Task:
The listing below holds a line with "Generate a Blender" and a later line with "R = math.radians". Write out those two lines and every line between them, exactly, and nothing else.

Working data:
┄┄┄┄┄┄┄┄┄┄┄┄┄┄┄┄┄┄┄┄

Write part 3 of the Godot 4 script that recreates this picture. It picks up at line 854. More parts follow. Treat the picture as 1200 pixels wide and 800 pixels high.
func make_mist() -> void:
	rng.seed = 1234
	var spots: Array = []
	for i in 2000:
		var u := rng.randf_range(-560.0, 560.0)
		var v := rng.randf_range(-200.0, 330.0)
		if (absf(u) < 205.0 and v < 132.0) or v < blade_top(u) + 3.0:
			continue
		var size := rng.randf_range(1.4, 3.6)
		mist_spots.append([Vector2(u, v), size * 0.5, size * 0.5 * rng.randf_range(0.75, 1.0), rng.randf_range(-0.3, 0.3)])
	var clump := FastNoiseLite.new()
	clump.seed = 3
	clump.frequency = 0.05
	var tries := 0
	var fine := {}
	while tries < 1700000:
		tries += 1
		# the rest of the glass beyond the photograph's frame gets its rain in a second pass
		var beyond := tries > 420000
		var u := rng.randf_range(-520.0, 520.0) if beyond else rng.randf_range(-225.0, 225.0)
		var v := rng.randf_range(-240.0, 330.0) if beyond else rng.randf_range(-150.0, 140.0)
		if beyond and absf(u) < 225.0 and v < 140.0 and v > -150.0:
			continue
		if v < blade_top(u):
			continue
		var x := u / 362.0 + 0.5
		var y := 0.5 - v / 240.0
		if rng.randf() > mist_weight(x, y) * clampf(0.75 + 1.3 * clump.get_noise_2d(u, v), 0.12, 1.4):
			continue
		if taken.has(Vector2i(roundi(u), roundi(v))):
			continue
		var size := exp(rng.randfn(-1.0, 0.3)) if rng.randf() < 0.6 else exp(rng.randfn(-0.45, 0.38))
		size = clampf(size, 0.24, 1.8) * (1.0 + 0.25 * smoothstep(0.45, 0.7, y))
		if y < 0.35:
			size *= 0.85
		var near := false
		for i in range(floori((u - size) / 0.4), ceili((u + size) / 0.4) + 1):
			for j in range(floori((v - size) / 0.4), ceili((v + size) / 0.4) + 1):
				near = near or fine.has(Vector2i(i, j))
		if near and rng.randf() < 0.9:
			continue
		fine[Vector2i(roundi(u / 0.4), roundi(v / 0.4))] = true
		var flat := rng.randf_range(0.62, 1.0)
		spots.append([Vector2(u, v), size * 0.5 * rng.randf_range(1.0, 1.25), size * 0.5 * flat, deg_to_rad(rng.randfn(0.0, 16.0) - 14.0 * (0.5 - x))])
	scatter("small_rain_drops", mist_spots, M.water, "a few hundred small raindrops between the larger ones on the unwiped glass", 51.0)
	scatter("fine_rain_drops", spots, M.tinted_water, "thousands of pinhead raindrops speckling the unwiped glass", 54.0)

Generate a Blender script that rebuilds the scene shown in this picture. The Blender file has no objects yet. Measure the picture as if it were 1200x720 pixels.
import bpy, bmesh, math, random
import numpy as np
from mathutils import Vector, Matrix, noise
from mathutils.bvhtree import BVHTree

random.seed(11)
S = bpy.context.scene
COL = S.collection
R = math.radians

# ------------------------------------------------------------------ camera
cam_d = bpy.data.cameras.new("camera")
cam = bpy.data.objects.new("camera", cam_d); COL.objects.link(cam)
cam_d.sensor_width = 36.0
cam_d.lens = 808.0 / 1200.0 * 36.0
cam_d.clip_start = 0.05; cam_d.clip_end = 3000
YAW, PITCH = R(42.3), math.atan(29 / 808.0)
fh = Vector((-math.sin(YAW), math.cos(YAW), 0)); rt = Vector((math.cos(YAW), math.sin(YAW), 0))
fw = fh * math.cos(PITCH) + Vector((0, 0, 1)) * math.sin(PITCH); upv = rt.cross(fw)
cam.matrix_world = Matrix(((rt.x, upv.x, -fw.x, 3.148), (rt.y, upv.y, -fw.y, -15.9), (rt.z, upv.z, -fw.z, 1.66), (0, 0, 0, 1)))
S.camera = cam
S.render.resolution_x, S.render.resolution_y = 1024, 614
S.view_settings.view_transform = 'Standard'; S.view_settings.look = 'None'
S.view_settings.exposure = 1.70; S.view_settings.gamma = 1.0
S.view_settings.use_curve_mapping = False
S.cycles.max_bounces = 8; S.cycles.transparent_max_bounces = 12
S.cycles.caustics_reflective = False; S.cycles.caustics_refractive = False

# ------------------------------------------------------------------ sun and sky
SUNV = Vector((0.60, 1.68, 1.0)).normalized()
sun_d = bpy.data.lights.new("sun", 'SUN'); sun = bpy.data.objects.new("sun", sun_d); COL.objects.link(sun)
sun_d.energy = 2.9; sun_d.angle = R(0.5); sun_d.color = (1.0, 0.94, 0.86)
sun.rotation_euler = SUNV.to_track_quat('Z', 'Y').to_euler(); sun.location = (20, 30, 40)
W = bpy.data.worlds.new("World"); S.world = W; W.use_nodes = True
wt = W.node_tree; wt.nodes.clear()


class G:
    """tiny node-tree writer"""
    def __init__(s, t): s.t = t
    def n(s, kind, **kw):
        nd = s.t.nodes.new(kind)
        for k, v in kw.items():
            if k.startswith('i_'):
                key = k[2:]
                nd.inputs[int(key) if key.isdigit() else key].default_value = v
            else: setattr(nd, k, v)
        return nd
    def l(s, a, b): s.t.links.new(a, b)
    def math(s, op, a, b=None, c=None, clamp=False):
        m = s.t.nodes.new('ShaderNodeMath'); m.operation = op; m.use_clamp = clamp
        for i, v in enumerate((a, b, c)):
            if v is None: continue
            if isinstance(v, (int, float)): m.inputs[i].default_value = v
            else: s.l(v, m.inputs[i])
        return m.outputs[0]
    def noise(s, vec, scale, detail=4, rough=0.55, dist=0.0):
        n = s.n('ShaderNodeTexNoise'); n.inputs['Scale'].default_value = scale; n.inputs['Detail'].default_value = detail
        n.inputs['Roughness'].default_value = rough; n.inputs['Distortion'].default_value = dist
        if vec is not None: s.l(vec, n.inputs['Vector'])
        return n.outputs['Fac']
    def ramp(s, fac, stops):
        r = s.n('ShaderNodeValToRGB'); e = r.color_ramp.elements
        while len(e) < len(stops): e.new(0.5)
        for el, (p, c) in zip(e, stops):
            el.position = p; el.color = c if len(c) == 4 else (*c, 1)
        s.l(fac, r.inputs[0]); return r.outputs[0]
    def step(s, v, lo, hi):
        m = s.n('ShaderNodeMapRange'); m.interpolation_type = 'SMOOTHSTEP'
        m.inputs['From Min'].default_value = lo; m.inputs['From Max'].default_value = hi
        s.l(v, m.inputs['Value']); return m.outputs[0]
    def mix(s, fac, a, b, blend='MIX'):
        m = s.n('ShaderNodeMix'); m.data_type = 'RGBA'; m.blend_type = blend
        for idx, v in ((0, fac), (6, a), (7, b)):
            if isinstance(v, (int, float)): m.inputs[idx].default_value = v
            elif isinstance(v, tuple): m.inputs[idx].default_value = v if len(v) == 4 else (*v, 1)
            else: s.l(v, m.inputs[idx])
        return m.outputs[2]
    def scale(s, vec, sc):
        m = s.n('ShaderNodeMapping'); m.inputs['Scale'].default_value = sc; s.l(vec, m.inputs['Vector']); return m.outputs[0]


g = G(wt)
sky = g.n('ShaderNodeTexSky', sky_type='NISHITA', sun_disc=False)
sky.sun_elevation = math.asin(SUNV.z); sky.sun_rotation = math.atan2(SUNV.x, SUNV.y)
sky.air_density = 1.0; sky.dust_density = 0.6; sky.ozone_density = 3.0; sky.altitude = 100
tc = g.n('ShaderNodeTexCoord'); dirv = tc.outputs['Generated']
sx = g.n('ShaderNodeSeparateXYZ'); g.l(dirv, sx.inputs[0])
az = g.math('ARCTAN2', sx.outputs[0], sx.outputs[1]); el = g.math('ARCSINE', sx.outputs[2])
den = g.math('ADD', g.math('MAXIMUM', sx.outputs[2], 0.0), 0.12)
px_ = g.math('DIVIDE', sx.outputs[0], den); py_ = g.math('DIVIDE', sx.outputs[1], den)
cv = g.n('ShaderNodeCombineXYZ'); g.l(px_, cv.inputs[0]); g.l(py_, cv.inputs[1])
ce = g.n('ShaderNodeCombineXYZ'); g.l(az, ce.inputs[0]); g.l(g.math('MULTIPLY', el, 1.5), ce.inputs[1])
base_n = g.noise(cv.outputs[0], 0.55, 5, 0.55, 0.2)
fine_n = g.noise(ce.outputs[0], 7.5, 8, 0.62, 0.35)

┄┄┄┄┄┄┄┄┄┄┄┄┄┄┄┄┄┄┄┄

Exercise output:
Generate a Blender script that rebuilds the scene shown in this picture. The Blender file has no objects yet. Measure the picture as if it were 1200x720 pixels.
import bpy, bmesh, math, random
import numpy as np
from mathutils import Vector, Matrix, noise
from mathutils.bvhtree import BVHTree

random.seed(11)
S = bpy.context.scene
COL = S.collection
R = math.radians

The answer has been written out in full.